Is Caddy a good fit to use as a Reverse Proxy to Serve Static Files?

I’m currently using Cloudflare Workers and Cloudflare for Saas to allow websites to route their traffic to cloudflare via a CNAME, and cloudflare for saas automatically handles HTTPS for those domains.

The downside to using CNAMEs is we have to have a subdomain, which we set to www. We would like to allow setting up a domain without www though, which would require using an a record.

  1. Would Caddy be a good fit to use as a reverse proxy and serve static files?
  2. Would Caddy automatically handle creating HTTPS certificates?
  3. Could websites be added to the reverse proxy dynamically without requiring the server to be restarted?

Yes to all of those questions.

You’ll need to be more specific about what you’re trying to do though.

We are dynamically deploying websites for users. A user tells us their domain name, say example.com, and we save some files to a folder, example.com. We then have them add the proper dns records to use us as a host, and then the reverse proxy directs the request to the proper folder to look for the files.

I’d like to be able to host caddy, and have our users point their website to it with an A record, and then use an admin API to dynamically add reverse proxy configurations etc, while caddy manages the TLS certificates automatically.

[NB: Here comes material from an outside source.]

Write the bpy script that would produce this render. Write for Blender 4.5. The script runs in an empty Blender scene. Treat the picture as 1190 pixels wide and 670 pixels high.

Yep, you can definitely do that.

Are you always using a different reverse_proxy target? Or is it always the same backend? If it’s always the same one, you’re probably looking for On-Demand TLS, which would allow your users to point their domains at your server, and Caddy will fetch a certificate for that domain on the first incoming request. This is a feature unique to Caddy.

If you’re using different backends, you might consider using the map handler to choose the upstream address.

Point of order, you’re saying “reverse proxy” but you also talk about “static files”. Those are kinda competing concepts. Are you saying you want Caddy to serve the static files, or do you want Caddy to proxy to something else to serve them? Because Caddy can do both, but clarifying that is important.

What kind of performance can we expect? Would we have any issues if we deployed multiple of these servers for redundancy so that our users could specify multiple a records?

What areas would we need to look into for Caddy to enable this functionality?

Performance will not be a problem, and redundancy is fine – many users are doing this. I’d recommend having them share the same storage so that they will coordinate certificate management automatically: Automatic HTTPS — Caddy Documentation

^ That page also talks about On-Demand TLS.

(Although, I’m not sure if “multiple A records for redundancy” is what you’re looking for. If a DNS resolver returns multiple A records the selection of which one to use is random, I believe. Does no good if the selected host is down. Unless you remove the A record first. But then you have caching/TTL issues.)

So this seems fantastic and exactly like what we’re looking for.

The only thing I dislike about this approach is that if someone were to ddos one of our customers sites, it could pretty easily take down all of our customers.

I don’t suppose anyone knows a creative solution to that, that I haven’t thought of?

That should be handled at the firewall level.

DDoS is a common problem for any online servers/services (not specific to Caddy). Most businesses put their sites behind a CDN like Cloudflare. Basically the best way to be DDoS’ers is to have more bandwidth than the bad guys.

Basic DoS attacks can usually be mitigated by firewalls and auto block rules.